My name is Alicia. I was born in 1976. I’m the kind of person who says things like, “I was born in 1976” instead of telling you that I’m 33 because I’m lazy and don’t want to have to update this page. Even though I subscribe completely to the idea that I’m not the same person now that I was when I started writing this a few minutes ago. And I, most definitely, will not be the same person I am right now (which is different than the person I was when I wrote that last sentence) by the time you read this.
But maybe, if I tell you about myself, you can frame me in some way, put me in some context in your head. I always like to contextualize, and maybe you do too. You should.

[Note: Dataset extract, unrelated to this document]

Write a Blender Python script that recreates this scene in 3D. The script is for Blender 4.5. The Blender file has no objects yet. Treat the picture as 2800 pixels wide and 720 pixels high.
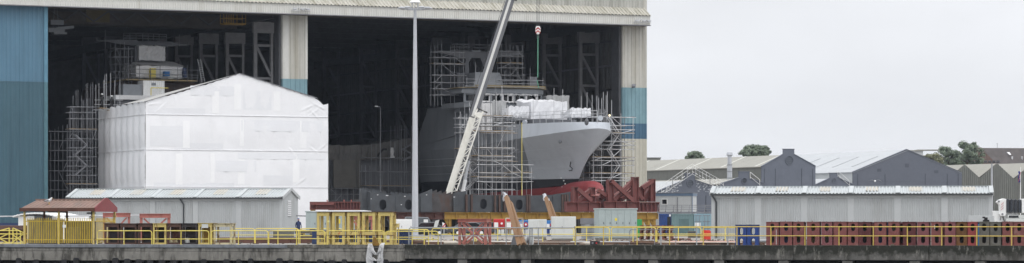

So, I was born in Texas in 1976. My family (and when I talk about my family, I’m almost always talking about my mother’s side, unless I specify that I’m talking about my father’s side) is really Illinois ilk, but my grandfather was in the military, and they moved around a lot — all over the world, really — until he retired from the Marines in the 1970s. They settled in Texas, where one of my grandmother’s sisters lived. I grew up in a suburb of Dallas.
To understand me, you have to understand my family.
My parents weren’t married when they found out my mom was pregnant. They got married a few months before I was born, and they were young, so that didn’t work out so well. They got divorced when I was just a few years old, so I only have a couple of flashbulb memories of us living together as a family. My mom started dating my stepdad when I was in kindergarten, so he’s pretty much always been in my life. They got married when I was seven, and my little brother was born when I was 10.
My dad died a few days after I turned 11. If you read me for any length of time, you will read about this. It continues to define me and my life to this day. I didn’t really talk about it much when I was growing up – and I didn’t know any other kids like me – so I’m all about getting it out of my brain and trying to process and make sense of it now.
After that, there were some awkward years…
Fast forward to college.
I got my undergrad degree in psychology at Bard College in upstate New York. That place made me a thinking, logical, critical, rational, socially and politically aware human being.
I met Bradley in the summer of 1996 when I was home from New York for the summer. He was the absolute smartest person I’d ever met, and I could tell we were alike in a lot of ways (like being breathtakingly smart, heh). We started dating in March of 1997 when he and some friends came to visit me in New York. Falling in love with him was maybe the best experience of my life. Like finding religion or something.
We got married in August 1998. This was mostly a pragmatic move; we were already committed and mostly living together at the time, but we did the whole wedding deal anyway.
I started graduate school in Austin in the fall of 1999, and Brad decided he was tired of programming and went back for a second bachelor’s degree and teaching certification in 2000. We were both in school when our first child, Kieran, was born in April 2001.
Brad graduated (again) and started teaching computer science in 2003. I graduated with a Ph.D. in educational psychology in May 2004, and our second child, Anneke (Dutch, rhymes with “Hanukkah”), was born less than two weeks later.
We moved back to Dallas, where both our families lived, and I stayed home with the two bigs for a year. I taught middle school (special ed and math) for three years in a suburb of Dallas, and our third baby, Griffon, was born in May 2007.
Griffon, 2 years, August 2009:

We moved back to Austin in early 2008 (because Austin is Teh Awesome of Texas), and I found out I was pregnant with our fourth (final) child that September. Archer was born in May 2009.
Archer, 2 months, August 2009:

Which takes me to NOW.
I work full-time (and part-time at another job), and I travel quite a bit for work. I like to be busy. I write mostly about my kids because parenting is the part of my life that challenges me the most. And I like to be challenged.
Politically, I am pretty much a bleeding-heart liberal commie. This is not to say I align with a certain party. I think for myself, for sure. It’s just that when I think, I’m almost never thinking the same thing any Republican is thinking. And philosophically, I guess I’m mostly a pacifist. I think it’s important to treat people with kindness and respect. I am not the warmest person, myself, so I always wonder if this translates into how people see me.
Probably not.
Welcome to my brain.
***
Also, I should add: Beth is my last name. I have a spouse and four children. There are six of us Beths. Bethsix. Clever, no?